What does this have to do with hidden-role games? Nothing, yet. Consider the repeated variant of the game, called The Iterative Prisoner’s Dilemma. In this version, the same two players will be playing with each other repeatedly, for some indefinite number of iterations. (The fact that the total number of iterations of the game is indefinite or infinite is very important for the forthcoming analysis. The rationale as to why the assumption is required is left as an exercise to the reader.)  Let’s alter the payoffs so they make more sense for multiple rounds:

  • P1 – Silent, P2 – Silent : Both get $3
  • P1 – Silent, P2 – Rat : P1 gets $1, P1 gets $4
  • P1 – Rat, P2 – Silent : P1 gets $4, P2 gets $1
  • P1 – Rat – P2 – Rat : Both get $2

Thus, at the end of the game, each player’s payoff is the sum of the money they made in all of the rounds. A strategy is now defined as a function that takes the outcomes of all past rounds of play and outputs your choice of action for this round.

The big question, now, is whether or not the single game dominant strategy of always ratting out your opponent is still dominant. The only rational response to your opponent always ratting is to always rat him out as well. This yields a payout of $2 * n, where n is the number of rounds of play. Can we do better? (The answer, as with so many questions in economics, is that it depends. Showing why requires a discussion of time based discounting – $1 today is worth more than $1 tomorrow – which is too far off topic.)

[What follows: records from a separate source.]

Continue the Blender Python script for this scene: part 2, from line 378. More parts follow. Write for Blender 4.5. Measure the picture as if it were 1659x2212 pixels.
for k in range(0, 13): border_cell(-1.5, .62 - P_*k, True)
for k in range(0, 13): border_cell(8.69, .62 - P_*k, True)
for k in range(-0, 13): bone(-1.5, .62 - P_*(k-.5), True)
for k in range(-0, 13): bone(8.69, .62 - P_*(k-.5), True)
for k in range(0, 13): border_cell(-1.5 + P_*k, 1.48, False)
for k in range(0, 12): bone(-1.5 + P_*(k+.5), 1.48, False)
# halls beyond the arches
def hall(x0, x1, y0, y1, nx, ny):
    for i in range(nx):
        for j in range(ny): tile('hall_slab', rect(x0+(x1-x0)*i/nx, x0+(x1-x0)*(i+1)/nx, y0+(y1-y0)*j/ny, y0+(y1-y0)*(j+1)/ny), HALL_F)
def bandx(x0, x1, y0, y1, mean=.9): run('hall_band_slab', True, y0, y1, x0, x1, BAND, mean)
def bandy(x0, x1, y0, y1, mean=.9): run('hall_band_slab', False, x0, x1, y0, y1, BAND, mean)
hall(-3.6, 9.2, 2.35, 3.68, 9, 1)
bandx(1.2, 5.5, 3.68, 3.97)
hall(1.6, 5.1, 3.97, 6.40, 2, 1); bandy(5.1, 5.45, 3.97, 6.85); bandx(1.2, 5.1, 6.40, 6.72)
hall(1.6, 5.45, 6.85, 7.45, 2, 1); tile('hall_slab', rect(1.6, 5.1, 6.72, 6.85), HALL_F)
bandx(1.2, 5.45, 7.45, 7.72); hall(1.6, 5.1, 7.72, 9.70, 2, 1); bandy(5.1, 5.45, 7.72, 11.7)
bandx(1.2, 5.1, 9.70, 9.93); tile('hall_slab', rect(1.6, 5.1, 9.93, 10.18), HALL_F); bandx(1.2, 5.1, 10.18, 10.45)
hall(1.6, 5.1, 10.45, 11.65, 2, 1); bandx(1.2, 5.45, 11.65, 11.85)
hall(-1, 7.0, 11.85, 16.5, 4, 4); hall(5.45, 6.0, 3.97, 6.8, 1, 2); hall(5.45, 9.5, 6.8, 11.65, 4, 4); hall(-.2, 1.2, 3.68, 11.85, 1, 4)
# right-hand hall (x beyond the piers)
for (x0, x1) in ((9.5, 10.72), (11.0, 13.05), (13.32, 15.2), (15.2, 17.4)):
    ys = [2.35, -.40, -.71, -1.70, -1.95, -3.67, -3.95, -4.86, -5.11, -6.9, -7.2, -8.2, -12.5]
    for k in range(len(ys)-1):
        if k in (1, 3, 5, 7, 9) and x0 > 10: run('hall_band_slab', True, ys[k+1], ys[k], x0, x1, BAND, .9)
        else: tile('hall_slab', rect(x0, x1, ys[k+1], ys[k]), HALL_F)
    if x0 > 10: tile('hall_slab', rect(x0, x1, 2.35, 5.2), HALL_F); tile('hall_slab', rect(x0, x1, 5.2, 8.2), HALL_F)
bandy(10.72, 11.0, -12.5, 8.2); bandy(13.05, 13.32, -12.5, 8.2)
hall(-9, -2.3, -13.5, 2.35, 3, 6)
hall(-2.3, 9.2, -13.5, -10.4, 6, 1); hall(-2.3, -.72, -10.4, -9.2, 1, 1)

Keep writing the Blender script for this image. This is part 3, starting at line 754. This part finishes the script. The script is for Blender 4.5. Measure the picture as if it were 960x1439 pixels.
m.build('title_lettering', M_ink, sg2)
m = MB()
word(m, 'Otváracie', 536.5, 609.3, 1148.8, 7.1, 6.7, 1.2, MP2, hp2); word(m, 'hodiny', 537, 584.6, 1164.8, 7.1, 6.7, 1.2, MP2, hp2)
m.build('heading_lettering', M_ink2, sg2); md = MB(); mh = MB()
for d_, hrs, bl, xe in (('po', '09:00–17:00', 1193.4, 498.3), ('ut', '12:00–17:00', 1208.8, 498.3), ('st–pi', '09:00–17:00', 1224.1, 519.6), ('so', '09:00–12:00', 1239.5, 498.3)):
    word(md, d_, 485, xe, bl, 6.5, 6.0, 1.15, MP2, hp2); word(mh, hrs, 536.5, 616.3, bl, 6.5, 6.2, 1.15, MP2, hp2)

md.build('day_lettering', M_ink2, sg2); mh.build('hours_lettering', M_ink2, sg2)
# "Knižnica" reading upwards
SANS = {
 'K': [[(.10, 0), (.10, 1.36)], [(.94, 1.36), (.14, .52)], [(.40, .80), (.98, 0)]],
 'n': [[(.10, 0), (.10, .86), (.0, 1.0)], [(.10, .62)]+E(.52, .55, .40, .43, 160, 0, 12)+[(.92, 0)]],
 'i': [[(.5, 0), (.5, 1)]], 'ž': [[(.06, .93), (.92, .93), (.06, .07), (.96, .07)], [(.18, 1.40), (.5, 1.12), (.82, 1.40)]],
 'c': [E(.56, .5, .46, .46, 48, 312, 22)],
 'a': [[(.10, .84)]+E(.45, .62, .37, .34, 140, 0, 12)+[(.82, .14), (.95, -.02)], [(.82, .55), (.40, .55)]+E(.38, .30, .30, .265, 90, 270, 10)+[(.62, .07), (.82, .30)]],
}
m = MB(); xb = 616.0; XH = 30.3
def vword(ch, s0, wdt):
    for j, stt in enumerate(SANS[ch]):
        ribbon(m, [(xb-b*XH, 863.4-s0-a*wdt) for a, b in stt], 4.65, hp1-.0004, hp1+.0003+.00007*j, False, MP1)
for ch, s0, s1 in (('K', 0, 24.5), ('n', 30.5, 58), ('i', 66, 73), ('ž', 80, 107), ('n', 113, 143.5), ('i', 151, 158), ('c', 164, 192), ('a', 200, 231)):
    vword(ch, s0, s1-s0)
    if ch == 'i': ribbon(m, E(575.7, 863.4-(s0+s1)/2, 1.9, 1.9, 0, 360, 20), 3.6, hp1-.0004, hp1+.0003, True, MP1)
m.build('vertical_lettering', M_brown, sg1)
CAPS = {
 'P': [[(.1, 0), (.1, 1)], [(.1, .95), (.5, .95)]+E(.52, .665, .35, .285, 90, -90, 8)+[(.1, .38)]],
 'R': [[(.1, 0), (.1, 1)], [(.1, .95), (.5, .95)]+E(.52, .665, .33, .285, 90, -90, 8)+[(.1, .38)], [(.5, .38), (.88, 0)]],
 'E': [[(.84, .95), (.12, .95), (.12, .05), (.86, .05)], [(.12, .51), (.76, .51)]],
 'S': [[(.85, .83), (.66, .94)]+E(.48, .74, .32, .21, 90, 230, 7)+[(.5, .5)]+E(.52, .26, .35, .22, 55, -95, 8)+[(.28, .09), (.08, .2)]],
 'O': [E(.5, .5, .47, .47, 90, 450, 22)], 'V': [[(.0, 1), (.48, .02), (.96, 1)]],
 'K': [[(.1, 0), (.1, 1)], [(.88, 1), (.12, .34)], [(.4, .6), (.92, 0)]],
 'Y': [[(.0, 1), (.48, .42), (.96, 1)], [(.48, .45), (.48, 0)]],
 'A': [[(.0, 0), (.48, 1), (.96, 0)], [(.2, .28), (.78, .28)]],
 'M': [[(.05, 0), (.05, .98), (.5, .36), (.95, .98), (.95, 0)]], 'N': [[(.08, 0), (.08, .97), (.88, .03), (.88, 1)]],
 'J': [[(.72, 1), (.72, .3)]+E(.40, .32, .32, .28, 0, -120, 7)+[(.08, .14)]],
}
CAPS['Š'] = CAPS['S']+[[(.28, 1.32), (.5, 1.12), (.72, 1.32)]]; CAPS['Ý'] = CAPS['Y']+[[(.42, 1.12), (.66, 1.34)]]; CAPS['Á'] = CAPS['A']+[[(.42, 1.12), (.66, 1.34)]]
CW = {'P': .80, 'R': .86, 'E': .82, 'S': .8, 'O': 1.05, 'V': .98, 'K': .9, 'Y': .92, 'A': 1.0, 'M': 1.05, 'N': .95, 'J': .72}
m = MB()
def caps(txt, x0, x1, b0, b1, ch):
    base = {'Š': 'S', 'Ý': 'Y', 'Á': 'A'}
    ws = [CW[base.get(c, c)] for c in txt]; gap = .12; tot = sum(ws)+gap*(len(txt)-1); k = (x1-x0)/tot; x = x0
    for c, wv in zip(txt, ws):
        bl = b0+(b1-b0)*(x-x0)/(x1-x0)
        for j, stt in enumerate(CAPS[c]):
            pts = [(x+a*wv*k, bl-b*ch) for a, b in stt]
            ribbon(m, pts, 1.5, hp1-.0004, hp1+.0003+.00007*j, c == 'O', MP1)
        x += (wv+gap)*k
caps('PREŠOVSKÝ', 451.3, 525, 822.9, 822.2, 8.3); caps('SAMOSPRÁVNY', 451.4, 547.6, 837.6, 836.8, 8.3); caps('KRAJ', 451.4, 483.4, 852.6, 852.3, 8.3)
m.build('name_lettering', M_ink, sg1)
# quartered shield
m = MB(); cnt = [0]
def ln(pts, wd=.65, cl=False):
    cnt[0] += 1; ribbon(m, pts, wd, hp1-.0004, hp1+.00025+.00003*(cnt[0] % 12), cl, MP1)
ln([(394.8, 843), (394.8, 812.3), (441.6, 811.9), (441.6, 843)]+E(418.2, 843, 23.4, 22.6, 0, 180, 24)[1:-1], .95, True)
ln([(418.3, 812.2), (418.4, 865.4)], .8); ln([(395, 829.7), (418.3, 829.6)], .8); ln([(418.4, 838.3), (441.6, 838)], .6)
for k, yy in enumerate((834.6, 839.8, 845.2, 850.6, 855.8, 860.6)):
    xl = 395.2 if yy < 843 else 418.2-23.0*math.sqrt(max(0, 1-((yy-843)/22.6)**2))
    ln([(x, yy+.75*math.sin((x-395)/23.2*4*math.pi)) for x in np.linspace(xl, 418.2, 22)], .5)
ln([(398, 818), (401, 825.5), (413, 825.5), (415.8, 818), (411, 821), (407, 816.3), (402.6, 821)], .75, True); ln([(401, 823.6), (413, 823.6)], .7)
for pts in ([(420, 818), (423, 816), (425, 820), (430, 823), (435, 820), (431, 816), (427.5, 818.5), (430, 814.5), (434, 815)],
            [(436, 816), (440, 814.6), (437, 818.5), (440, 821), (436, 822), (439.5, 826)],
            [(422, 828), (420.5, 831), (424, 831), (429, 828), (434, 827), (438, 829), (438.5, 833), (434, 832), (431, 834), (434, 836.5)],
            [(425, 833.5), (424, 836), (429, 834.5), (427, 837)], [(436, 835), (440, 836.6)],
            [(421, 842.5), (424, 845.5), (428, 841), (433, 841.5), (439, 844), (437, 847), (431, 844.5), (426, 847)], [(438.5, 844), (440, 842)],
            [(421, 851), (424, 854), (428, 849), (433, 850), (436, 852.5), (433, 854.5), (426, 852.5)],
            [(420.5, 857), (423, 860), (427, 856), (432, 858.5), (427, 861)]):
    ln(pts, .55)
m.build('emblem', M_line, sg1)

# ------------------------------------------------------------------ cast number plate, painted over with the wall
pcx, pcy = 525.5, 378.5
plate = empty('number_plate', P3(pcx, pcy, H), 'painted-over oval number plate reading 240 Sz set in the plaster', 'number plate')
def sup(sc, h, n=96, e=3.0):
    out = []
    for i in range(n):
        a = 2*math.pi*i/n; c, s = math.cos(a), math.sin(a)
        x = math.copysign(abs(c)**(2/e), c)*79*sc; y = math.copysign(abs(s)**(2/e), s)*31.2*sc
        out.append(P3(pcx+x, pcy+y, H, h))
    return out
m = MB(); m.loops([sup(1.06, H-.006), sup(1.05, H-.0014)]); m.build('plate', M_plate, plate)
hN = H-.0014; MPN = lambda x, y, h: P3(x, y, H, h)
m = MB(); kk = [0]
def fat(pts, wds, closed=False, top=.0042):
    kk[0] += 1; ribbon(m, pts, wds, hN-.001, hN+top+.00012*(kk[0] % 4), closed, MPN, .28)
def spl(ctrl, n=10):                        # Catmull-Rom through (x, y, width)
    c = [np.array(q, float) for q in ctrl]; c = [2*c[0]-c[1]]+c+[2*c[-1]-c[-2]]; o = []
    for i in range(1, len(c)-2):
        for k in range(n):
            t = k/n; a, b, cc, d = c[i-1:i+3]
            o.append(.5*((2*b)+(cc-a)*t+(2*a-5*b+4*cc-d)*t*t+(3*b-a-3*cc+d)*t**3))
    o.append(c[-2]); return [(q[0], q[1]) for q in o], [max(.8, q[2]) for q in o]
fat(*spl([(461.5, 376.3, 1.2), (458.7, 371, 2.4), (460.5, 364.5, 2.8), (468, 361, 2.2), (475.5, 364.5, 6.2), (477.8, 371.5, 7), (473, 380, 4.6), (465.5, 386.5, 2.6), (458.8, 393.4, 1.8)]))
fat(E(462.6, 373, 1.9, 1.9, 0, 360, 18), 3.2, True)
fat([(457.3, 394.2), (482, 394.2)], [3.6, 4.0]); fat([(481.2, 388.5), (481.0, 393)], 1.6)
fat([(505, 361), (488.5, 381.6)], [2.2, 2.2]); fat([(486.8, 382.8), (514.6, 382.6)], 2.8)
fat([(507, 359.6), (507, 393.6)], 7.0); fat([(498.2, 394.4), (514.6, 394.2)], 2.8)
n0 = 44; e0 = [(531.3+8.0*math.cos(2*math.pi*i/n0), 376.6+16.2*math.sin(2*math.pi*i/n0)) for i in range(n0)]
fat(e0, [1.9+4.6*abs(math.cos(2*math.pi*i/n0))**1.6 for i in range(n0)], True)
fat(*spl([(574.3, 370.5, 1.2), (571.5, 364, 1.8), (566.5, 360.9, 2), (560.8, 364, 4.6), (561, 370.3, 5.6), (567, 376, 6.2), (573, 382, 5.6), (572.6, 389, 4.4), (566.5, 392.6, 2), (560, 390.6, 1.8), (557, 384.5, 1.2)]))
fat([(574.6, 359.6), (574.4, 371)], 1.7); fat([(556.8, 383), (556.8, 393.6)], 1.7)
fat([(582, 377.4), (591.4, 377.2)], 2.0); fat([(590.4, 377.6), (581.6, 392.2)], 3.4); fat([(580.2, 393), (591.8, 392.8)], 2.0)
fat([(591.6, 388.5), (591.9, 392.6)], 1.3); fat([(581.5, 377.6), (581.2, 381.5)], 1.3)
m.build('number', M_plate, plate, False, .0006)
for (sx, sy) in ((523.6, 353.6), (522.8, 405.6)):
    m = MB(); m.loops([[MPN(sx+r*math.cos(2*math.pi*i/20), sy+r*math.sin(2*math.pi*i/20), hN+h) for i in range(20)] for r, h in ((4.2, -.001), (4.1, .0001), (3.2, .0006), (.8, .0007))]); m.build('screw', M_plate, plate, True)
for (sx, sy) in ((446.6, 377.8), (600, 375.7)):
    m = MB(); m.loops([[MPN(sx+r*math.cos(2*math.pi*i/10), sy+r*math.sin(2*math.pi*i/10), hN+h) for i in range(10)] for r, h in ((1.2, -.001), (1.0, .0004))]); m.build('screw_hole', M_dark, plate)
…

Consider a new strategy, which is called The Grim Trigger Strategy. We will cooperate and stay silent so long as our opponent cooperates as well. As soon as we are ratted out, we will rat our opponent out in every subsequent round until the game ends. If our always-rat strategy player plays against a Grim Trigger strategy, it will make $4 in the first round, then $2 in every subsequent round. But what if it cooperated in that first round instead, then switched to ratting afterwards? Then it would make $3 in round one, $4 in round two, and $2 in every subsequent round. That’s a straight increase of $1! But we could repeat this analysis – the ratting player could actually never rat, and make $3 in every round, as the Grim Trigger strategy won’t play rat until it sees rat. This yields a payout of $3 * n to each player, which is much better than before. Thus, we’ve beaten the formerly dominant strategy of always ratting out your opponent. When both players know that they will be playing many more times with their opponent, there are great incentives to be nice now, in hopes of receiving cooperation later.

This brings us all the way back to Hidden-Role games. Did you figure out what game element persists through the games? Either way, here’s the answer: we do. In games based on our personalities, our ability to lie and our beliefs about others is a constant that isn’t re-randomized before each game. Because I knew I would be playing the same game many times with relatively the same set of opponents, it began to pay off to play the games not simply to win, but to best set myself up for wins in future games. Unfortunately for the designers of these games, it turns out that the best way to play these games with respect to winning a series is to be a crappy liar.

My first option is to attempt to play each individual game to the best of my ability. I’m a terrible liar to begin with, so I would estimate my chance of winning each game at best to be 50%. So out of 10 games, I could expect to win 5 games. My second option is to basically forfeit the games in which I am chosen to be a spy – never deny that I’m a spy, and on occasion openly admit it. By doing this, it means that when I am not a spy I can simply say so and receive the full trust of everyone, greatly helping the resistance. I skew my chances of winning based on what role I am chosen to play – I still can win games as a spy if my partners are good, but it lowers my chances to about 30%. On the other hand, having a guaranteed resistance member raises my chances of winning when resistance to 65%-70%. It would seem that I’m not affecting my expected outcome, if it weren’t for the fact that there are twice as many (or more) resistance players as there are spies. Thus out of 10 games I’m a resistance member approximately 7 times and a spy 3 times, thus I can expect to win 70% * 7 + 30% * 3 = 4.9 + 0.9 = 5.8 games. Quite a nice upgrade.

This seems great and all, but why not capitalize on that trust, and use it to win a crucial game as a spy? For that, we look back at the iterative prisoner’s dilemma. People don’t forgive taking advantage of their trust, even in games, and thus I can assume for modeling that they’ll behave at least somewhat like a grim-trigger player, if not a trigger player with a refresh of some large number of rounds. They’ll start out trusting you until you give them a reason not to, but once you cross them they are slow to forgive. So by capitalizing on the trust I’ve built up, I’m trading winning the current game for making the next long series of games a struggle. My discount factor is low enough that I’d rather win many games in the long run than one game now. Like the always-ratter facing against the Grim Trigger, I’ll put off ratting indefinitely because that adds to a better payoff.

The main complaint against this form of reasoning begins with “But if everyone plays like this….” If you’re thinking this, you’ve hit against The Tragedy of the Commons, named for the abuse of common land in Victorian-era England. Unfortunately, what would happen if everyone followed suit doesn’t affect my behavior. So any argument starting with the above holds no water.

Thats all for now! Enjoy your summers, and happy 4th of July!